The Solicitor General’s office, representing the State, argues that whenever a teacher in connection with her employment learns or suspects that a student was abused, she has a duty to report that, whether or not she has a current relationship with the student. This is exactly the type of case for which the General Assembly intended a mandatory report, the State argues. May acquired knowledge of the abuse precisely because she was considered by the victim to be her “favorite teacher,” and she learned about the abuse at a basketball game at the school where she taught.

The purpose of the mandatory reporting statute is to protect children.
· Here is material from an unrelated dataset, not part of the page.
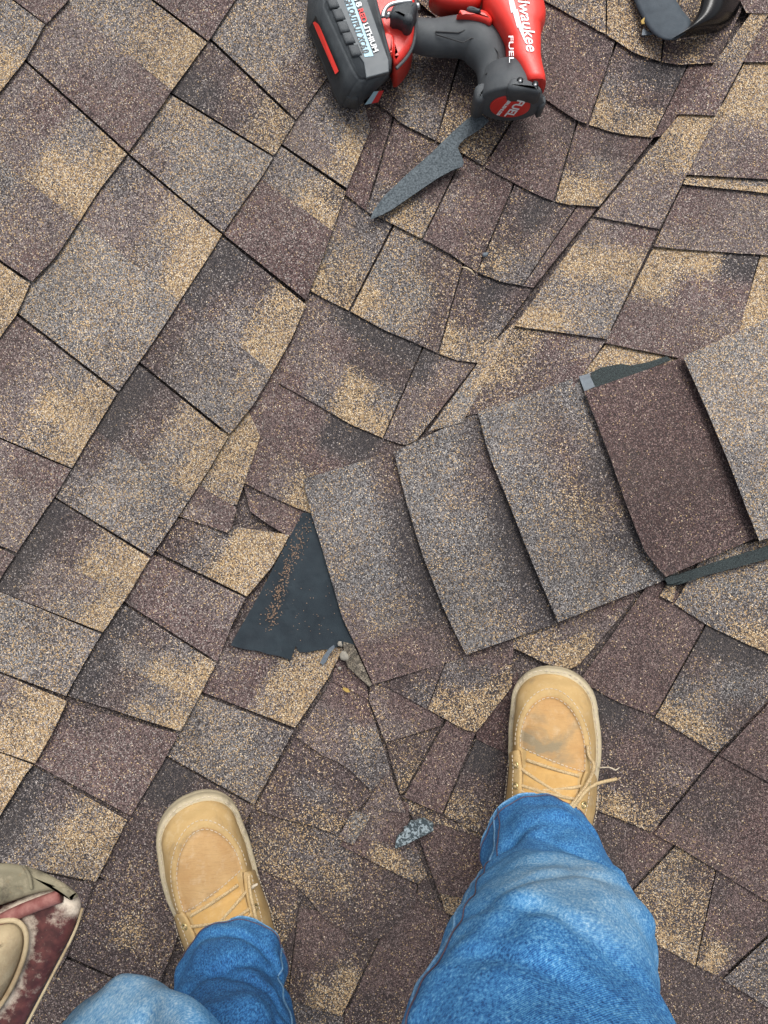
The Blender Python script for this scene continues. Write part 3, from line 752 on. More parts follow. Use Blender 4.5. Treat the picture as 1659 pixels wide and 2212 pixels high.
for (x, y) in [(190, 30), (228, 105), (258, 182), (290, 252), (330, 330)]:
    dpuff('grip_rib', [(x, y - 38), (x + 58, y - 46), (x + 86, y + 18), (x + 22, y + 30)], .050, .0835, .0035, M['rubber'], bat, sm=0, zref=.079)
for (x, y) in [(350, 545), (320, 610)]:
    dpuff('grip_rib', [(x, y - 22), (x + 80, y - 5), (x + 60, y + 28), (x - 12, y + 8)], .02, .058 if y < 600 else .046, .004, M['rubber_dk'], bat, sm=1)
# window on the slanting flank
fl_z = lambda x: .0
sw = mesh_obj('side_label', [qw([(165, 95)], .060)[0], qw([(315, 445)], .060)[0], qw([(292, 497)], .052)[0], qw([(255, 490)], .043)[0], qw([(122, 172)], .040)[0]], [(0, 1, 2, 3, 4)], M['black'])
sv = [v.co.copy() for v in sw.data.vertices]
nrm = (sv[1] - sv[0]).cross(sv[4] - sv[0]); nrm.normalize(); nrm = nrm if nrm.z > 0 else -nrm
for v in sw.data.vertices: v.co += nrm * .0095
put(sw, bat)
srp = mesh_obj('side_stripe', [qw([(176, 122)], .058)[0] + nrm * .0104, qw([(312, 442)], .060)[0] + nrm * .0104, qw([(290, 462)], .055)[0] + nrm * .0104, qw([(150, 140)], .050)[0] + nrm * .0104], [(0, 1, 2, 3)], M['red']); put(srp, bat)
# end label with small print
ea, eb, ec, ed = qw([(425, 643)], .030)[0], qw([(510, 628)], .030)[0], qw([(545, 553)], .058)[0], qw([(482, 560)], .058)[0]
off = Vector((.35, -.9, .25)).normalized() * .004
put(mesh_obj('end_label', [ea + off, (ea + eb) / 2 + off, (ec + ed) / 2 + off, ed + off], [(0, 1, 2, 3)], M['label_blue']), bat)
put(mesh_obj('end_mark', [(ea + eb) / 2 + off, eb + off, ec + off, (ec + ed) / 2 + off], [(0, 1, 2, 3)], M['print_red']), bat)
# foot of the tool that takes the battery
ft = dpuff('battery_foot', [(440, -200), (735, -200), (748, 60), (742, 250), (700, 345), (618, 432), (600, 352), (545, 212), (520, 198), (455, 0)], .006, .066, .008, M['red'], drill, sm=1)
dpuff('latch', [(535, 205), (608, 208), (622, 270), (606, 350), (590, 352)], .05, .070, .003, M['red'], ft, sm=1)
put(tube('foot_trim', [at(*Q(x, y), DZ + .058) for x, y in smooth_line([(752, -120), (755, 100), (745, 270), (700, 360), (630, 432)])], .0022, M['rubber']), ft)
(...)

May’s claim that the duty to report only applies to teachers who have a current and direct relationship with an abused student undermines the broad protective policy underlying the duty to report. “While at a school event on the property of the school where she taught, [May] acquired specific knowledge of the sexual abuse of a known school student,” the State argues. “The fact that the student had several weeks previously transferred to an adjoining district with new teachers should not render [May] a disinterested stranger or a discretionary reporter.”

In response to the second question asked by the state Supreme Court, the State responds that to “prove that a teacher ‘knowingly and willfully’ failed to report child abuse in violation of § 19-7-5, the State must prove that the defendant acted with an evil purpose. The State must show that defendant intended to not report known or suspected abuse and knew or should have known that her conduct was wrong.” However, the State is not required to prove that May knew of her legal duty to report. “Ignorance of the legal duty to report is not a defense to prosecution,” the State contends.